Devletin resmi verilerine göre bunun sorumlusu bizzat patronlar ve küresel rüzgarlar karşısında kırılgan olan Türkiye kapitalizmi yöneticilerinin tercihleri.

TÜİK’e göre:

  • İstihdam oranı sürekli düşüyor. Yani kapitalistler yeni işler yaratacak yatırımları yapmıyor. Çok sayıda işçinin yapacağı iş, az sayıda işçiye yaptırılıyor. Ortalama çalışma saatleri ve iş günü açısından da birçok ülkenin üzerindeyiz.

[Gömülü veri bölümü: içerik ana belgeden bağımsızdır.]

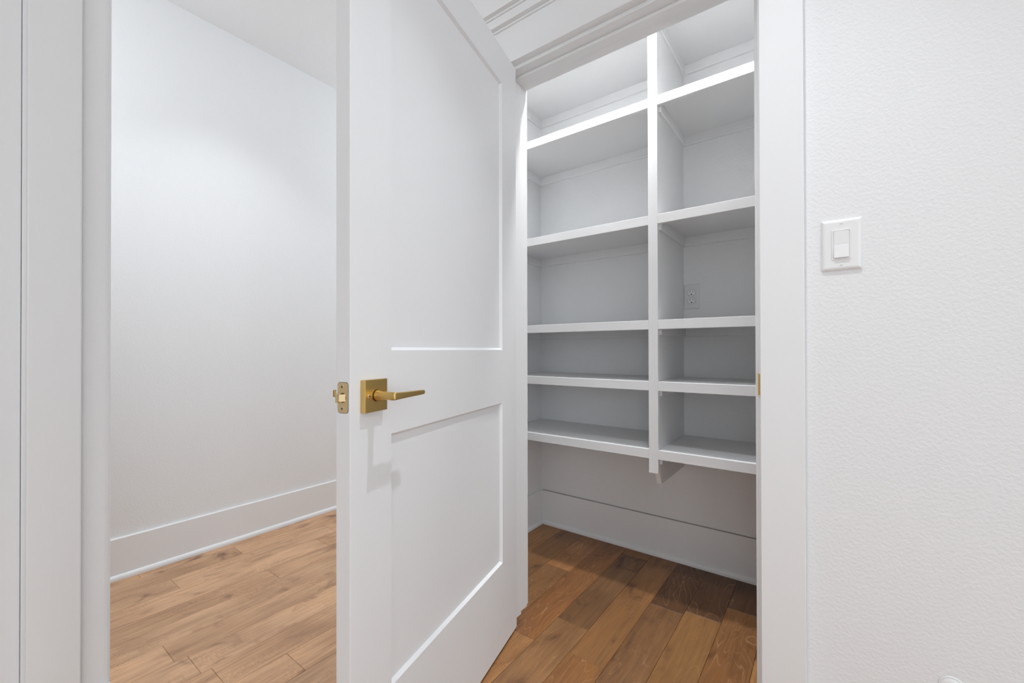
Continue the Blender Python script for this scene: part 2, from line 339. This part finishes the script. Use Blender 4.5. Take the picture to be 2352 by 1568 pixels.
# ------------------------------------------------------------------ pantry door
HX, HY, AN = -.9007, 1.230, R(13.3948)
W, TH, Z0, Z1 = .7989, .0345, .0085, 2.0100
DR = empty('door_1', (HX, HY, 0), math.atan2(-math.cos(AN), math.sin(AN)))
struct(DR, 'white two-panel pantry door standing open with a brass lever', 'door')
def door_slab():
    bm = bmesh.new()
    xs = [0, .1185, .6818, W]; zs = [Z0, .2905, .8225, .9988, 1.8920, Z1]
    holes = {(1, 1), (1, 3)}
    V = {}
    def v(x, y, z):
        kk = (round(x, 5), round(y, 5), round(z, 5))
        if kk not in V: V[kk] = bm.verts.new((x, y, z))
        return V[kk]
    for yy in (0, -TH):
        for i in range(3):
            for j in range(5):
                if (i, j) in holes: continue
                bm.faces.new([v(xs[i], yy, zs[j]), v(xs[i+1], yy, zs[j]), v(xs[i+1], yy, zs[j+1]), v(xs[i], yy, zs[j+1])])
    for j in range(5):
        for x in (xs[0], xs[3]): bm.faces.new([v(x, 0, zs[j]), v(x, -TH, zs[j]), v(x, -TH, zs[j+1]), v(x, 0, zs[j+1])])
    for i in range(3):
        for z in (zs[0], zs[5]): bm.faces.new([v(xs[i], 0, z), v(xs[i+1], 0, z), v(xs[i+1], -TH, z), v(xs[i], -TH, z)])
    tp, dp = .0065, .0085
    for (i, j) in holes:
        a, b, c, d = xs[i], xs[i+1], zs[j], zs[j+1]
        rings = [[(a, 0, c), (b, 0, c), (b, 0, d), (a, 0, d)],
                 [(a+tp, -dp, c+tp), (b-tp, -dp, c+tp), (b-tp, -dp, d-tp), (a+tp, -dp, d-tp)],
                 [(a+tp, -TH+dp, c+tp), (b-tp, -TH+dp, c+tp), (b-tp, -TH+dp, d-tp), (a+tp, -TH+dp, d-tp)],
                 [(a, -TH, c), (b, -TH, c), (b, -TH, d), (a, -TH, d)]]
        for r0, r1 in zip(rings, rings[1:]):
            for q in range(4): bm.faces.new([v(*r0[q]), v(*r0[(q+1) % 4]), v(*r1[(q+1) % 4]), v(*r1[q])])
    finish('door_slab', bm, DOORM, DR, bevel=.0012, segs=2, limit=60)
    for (i, j) in sorted(holes):
        a, b, c, d = xs[i], xs[i+1], zs[j], zs[j+1]
        box_obj('door_panel', [(a+tp-.002, b-tp+.002, -TH+dp, -dp, c+tp-.002, d-tp+.002)], DOORM, DR)
door_slab()

def screw(parent, loc, axis='y', r=.0034, sgn=1):
    """countersunk cross-head screw, facing +axis*sgn in the parent's frame"""
    bm = bmesh.new(); n = 20
    def ring(rr, h):
        out = []
        for q in range(n):
            a = 2*math.pi*q/n; u_, v_ = rr*math.cos(a), rr*math.sin(a)
            out.append((u_, h*sgn, v_) if axis == 'y' else (h*sgn, u_, v_))
        return out
    loft(bm, [ring(r, -.001), ring(r, .0001), ring(r*.82, .0006)])
    for f in bm.faces: f.material_index = 0
    nb = len(bm.faces)
    for wa, wb in ((r*.62, r*.14), (r*.14, r*.62)):
        lo, hi = sorted((.0002*sgn, .00075*sgn))
        if axis == 'y': add_box(bm, -wa, wa, lo, hi, -wb, wb)
        else: add_box(bm, lo, hi, -wa, wa, -wb, wb)
    bm.faces.ensure_lookup_table()
    for f in bm.faces[nb:]: f.material_index = 1
    o = finish('screw', bm, [PALEB, DARK], parent, loc=loc); return o

def lever_set(side):
    """side=+1 on the visible face, -1 on the outer face"""
    base_y = 0 if side > 0 else -TH
    cs, cz = .7406, .9100
    def Y(t): return side*t
    bm = bmesh.new()
    lo, hi = sorted((Y(0), Y(.012)))
    add_box(bm, -.0316, .0316, lo, hi, -.0316, .0316)
    hnd = finish('door_handle', bm, BRASS, DR, bevel=.0009, segs=2, loc=(cs, base_y, cz))
    hnd['label'] = 'brass lever handle with square plate' if side > 0 else 'brass lever handle on the outer face'
    # neck + bar
    bm = bmesh.new(); n = 24
    def sec(t, w_, h, p, dx=0):
        out = []
        for q in range(n):
            a = 2*math.pi*(q+.5)/n; cc, ss = math.cos(a), math.sin(a)
            e = 2/p
            out.append((dx+w_/2*abs(cc)**e*(1 if cc > 0 else -1), Y(t), h/2*abs(ss)**e*(1 if ss > 0 else -1)))
        return out
    loft(bm, [sec(.0115, .0215, .0225, 2), sec(.016, .0215, .0225, 2), sec(.020, .0195, .0212, 2.1), (sec(.026, .0165, .0185, 2.6)), sec(.034, .0145, .0163, 3.4), sec(.046, .0140, .0150, 5), sec(.0590, .0140, .0146, 7), sec(.0615, .0122, .0128, 7)])
    def bar(s, h, y0, y1, zc, p=7):
        out = []
        for q in range(n):
            a = 2*math.pi*(q+.5)/n; cc, ss = math.cos(a), math.sin(a); e = 2/p
            out.append((s, Y((y0+y1)/2+(y1-y0)/2*abs(cc)**e*(1 if cc > 0 else -1)), zc+h/2*abs(ss)**e*(1 if ss > 0 else -1)))
        return out
    loft(bm, [bar(.0055, .0130, .0520, .0605, 0), bar(.0068, .0146, .0505, .0618, 0), bar(.004, .0146, .0500, .0620, 0), bar(-.03, .0120, .0505, .0622, 0), bar(-.07, .0102, .0515, .0618, 0), bar(-.0900, .0092, .0520, .0612, 0),
              bar(-.0935, .0086, .0526, .0606, 0, 4), bar(-.0957, .0064, .0540, .0594, 0, 3)])
    finish('lever', bm, BRASS, hnd, smooth=True)
    # dark parting ring between plate and neck
    bm = bmesh.new(); loft(bm, [sec(.0118, .0232, .0242, 2), sec(.0124, .0232, .0242, 2)])
    finish('ring', bm, DARK, hnd)
    screw(hnd, (.0205, Y(.012), .0), 'y', .0040, side)
    return hnd
lever_set(1); lever_set(-1)
# latch plate on the door edge
def latch():
    lx, ly, lz = W, -.0172, .9100
    bm = bmesh.new()
    add_prism(bm, rrect(.0262, .0584, .0055), 'x', -.0008, .0003)
    finish('mortise', bm, DARK, DR, loc=(lx, ly, lz))
    bm = bmesh.new()
    add_prism(bm, rrect(.0248, .0568, .005), 'x', -.0006, .0012)
    pl = finish('latch_plate', bm, PALEB, DR, loc=(lx, ly, lz), bevel=.0003, segs=1)
    bm = bmesh.new()
    n = 18
    add_prism(bm, [(.0085*math.cos(2*math.pi*q/n), .0090*math.sin(2*math.pi*q/n)) for q in range(n)], 'x', .001, .0014)
    finish('bolt_collar', bm, DARK, pl)
    bm = bmesh.new()
    add_prism(bm, [(.001, -.0075), (.0118, -.0075), (.0118, -.0022), (.001, -.0022)], 'z', -.0085, .0085)
    finish('bolt', bm, PALEB, pl, bevel=.0006)
    bm = bmesh.new()
    add_prism(bm, [(.001, -.0016), (.0105, -.0016), (.0095, .0005), (.0045, .0050), (.001, .0078)], 'z', -.0070, .0070)
    finish('bolt', bm, PALEB, pl, bevel=.0006)
    for dz in (-.0205, .0205): screw(pl, (.0011, -.001, dz), 'x', .0044, 1)
latch()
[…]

  • Bir diğer neden, özellikle ihracata dönük iş kollarında yaşanan pazar kaybı. Türkiye kapitalizminin rekabet gücü zayıf olduğu için ihracat yaptığı pazarlardaki payı azalıyor. Patronlar ise buna işten çıkarmalarla ve üretimi azaltmayla yanıt veriyor. 
  • Ayrıca kronik işsizlik yok edilmeyerek, çalışanlar üzerinde düşük ücretleri dayatma ve sendikalaşmaya izin vermeme baskısı kuruluyor.